No, I don’t wish my children were little again.

by Unknown , at 22:48 , has 0 nhận xét

My first BabyCenter baby turned 18 on Monday.I have two other children, 20 and 15. And I love them all at exactly where they are in life.

I’ve not been much for looking back on their baby and toddler years and wishing they were still little. I mean, I understand: cute, cuddly, precious, with big eyes and little wiggly toes and tiny grasping fingers, the endless curiosity and insistent exploration and always the amazing soaking-in of knowledge. The family resemblances in faces, talents, gestures…

And the constant wailing, kicking tantrums, blowout diapers, sleepless nights, vomit-covered beds/walls/carpets, the escape artistry, and the refusal to cooperate.

In this post on Scary Mommy the author says, “Someday, I’ll wish I could go back,” and relates a story of an elderly woman, seemingly thinking in wistful memory of her own little ones as she watches the author engage with her three small children, at least in the author’s mind. She imagined that this woman was remembering how it felt to be needed as a mommy, that she was longing for decades past so she could feel that way again.

Maybe. But maybe not. Maybe she was thinking she wanted ice cream later, or that she was looking forward to getting back to her book. Or maybe she was just enjoying the view of a young family.

Now, I love kids. I babysat when I was teenager, and I volunteered many hours in elementary school from kinder to sixth grade, but I’ve no desire to have any more children of my own. I chose to have three, and when the third arrived, that door closed. We were happy to close it and focus on the preschooler, toddler, and infant that comprised my dream come true.

And once the expense and stink of the diaper door was finally closed, we focused on the school-aged kids we now had. The conversations changed. We could see into the depths of their minds, watch them think and see how their logic worked. We could say, “I don’t know – let’s find out” and we taught them how to research, how to comprehend, how to decide what was right from what was wrong.

And once elementary school was done, we focused on the middle- and high-school kids. The conversations changed again. Body changes, sexuality, belief systems, peer pressure, politics, drivers’ licenses and voter registrations. We watched agape as this generation began to change the world in ways I thought would never happen.

My now 18-year-old graduates from high school this month. The youngest has two more years before that door will finally be closed. My husband and I will have done what we set out to do: Raise competent, independent adults and good citizens who no longer need us like they used to.

I don’t wish them small again, I never have, and I refuse to feel sad that we’ve raised them up. Do I get nostalgic? Of course. I can get teary with love over photos from when they were tiny and adorable. I recall staring at them as they nursed, committing the sight and scent and sound and sensation to memory, because I knew I wouldn’t be back there again. The early efforts at drawing, scribbles on paper that were Mommy and Daddy and the cat. Piles of books and Hot Wheels cars and baby dolls. But I don’t wish those years back. We lived them, we took pictures, and we embraced every next level of parenting adventures.

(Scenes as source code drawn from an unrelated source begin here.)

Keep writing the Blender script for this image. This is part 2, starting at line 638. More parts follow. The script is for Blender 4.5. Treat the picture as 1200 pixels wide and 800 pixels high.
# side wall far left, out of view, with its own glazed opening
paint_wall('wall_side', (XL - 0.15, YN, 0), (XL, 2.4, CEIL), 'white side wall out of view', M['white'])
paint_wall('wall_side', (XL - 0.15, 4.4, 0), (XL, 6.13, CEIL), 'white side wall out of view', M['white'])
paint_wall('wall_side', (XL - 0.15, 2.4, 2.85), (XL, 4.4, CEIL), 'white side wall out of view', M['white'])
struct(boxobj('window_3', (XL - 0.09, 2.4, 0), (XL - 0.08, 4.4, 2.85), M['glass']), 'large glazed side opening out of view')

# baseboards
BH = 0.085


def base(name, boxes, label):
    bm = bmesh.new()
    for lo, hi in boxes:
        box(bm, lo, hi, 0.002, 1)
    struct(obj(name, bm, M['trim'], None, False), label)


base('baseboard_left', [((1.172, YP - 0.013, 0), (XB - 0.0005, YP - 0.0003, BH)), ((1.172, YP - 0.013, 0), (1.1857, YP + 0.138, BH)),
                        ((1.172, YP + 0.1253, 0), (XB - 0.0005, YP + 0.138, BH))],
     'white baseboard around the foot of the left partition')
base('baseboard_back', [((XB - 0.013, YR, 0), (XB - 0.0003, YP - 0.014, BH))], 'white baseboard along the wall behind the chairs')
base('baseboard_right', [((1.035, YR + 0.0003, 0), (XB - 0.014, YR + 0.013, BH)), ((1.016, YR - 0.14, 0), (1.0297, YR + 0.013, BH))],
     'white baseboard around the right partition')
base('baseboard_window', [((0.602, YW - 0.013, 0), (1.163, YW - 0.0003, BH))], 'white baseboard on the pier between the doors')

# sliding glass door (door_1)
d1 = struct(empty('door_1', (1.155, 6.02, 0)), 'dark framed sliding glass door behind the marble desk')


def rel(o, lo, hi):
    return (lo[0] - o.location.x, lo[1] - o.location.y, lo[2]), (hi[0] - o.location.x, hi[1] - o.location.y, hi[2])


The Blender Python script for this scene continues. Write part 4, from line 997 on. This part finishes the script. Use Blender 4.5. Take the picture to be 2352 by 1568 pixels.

My husband and I will be married 25 years next year, and we’ll be preparing for that empty nest. Never say never, but I sincerely doubt I will ever look at a young family at a restaurant table and wish myself back to those days. I may remember how much I learned during that time about my children and myself, and wish I could tell that young mother to enjoy your moment, right now – because as people love to say, they do grow up so fast.

I will cry at every graduation and achievement, because I’m proud and love them with every fiber of my being. Not because I’m sad, or regretful, or wishing them out of their current lives and back to infancy. Love overflows my heart and out my eyes: Look at them! Heading out into life! What amazing people they are! Look what we did! Look what they have taught us! How lucky we are to have made and raised these individuals! Give me a hanky, for I will soak it.

Better bring two. I’m a sappy sort.

 

Above is a photograph of my youngest at 3 years old where she is seated in my lap facing me, and peering out to the world shyly from beneath her bangs with her giant blue eyes. I loved her that small, needing the security of my arms, but when I see that photo now, I think of how confident she has grown since then, how strong and independent and very much not-shy she has become. I celebrated her right where she was back then, and I celebrate her where she is, right now.

Before anyone excoriates me, I know everyone’s personal story and journey is different, and this one is mine. If I were that elderly woman in the restaurant, if you felt I was wishing myself back in time, you’d be wrong. Instead, I’d want to give an old Jedi’s advice to that mother going forward: Focus on the here and now. This is where you are. This is where your children are. Don’t wish yourself or them back to the past, or you’ll miss the amazing people that are growing right in front of you, right now. Revel in it.

Katie, Karl and Jayne. October 2013.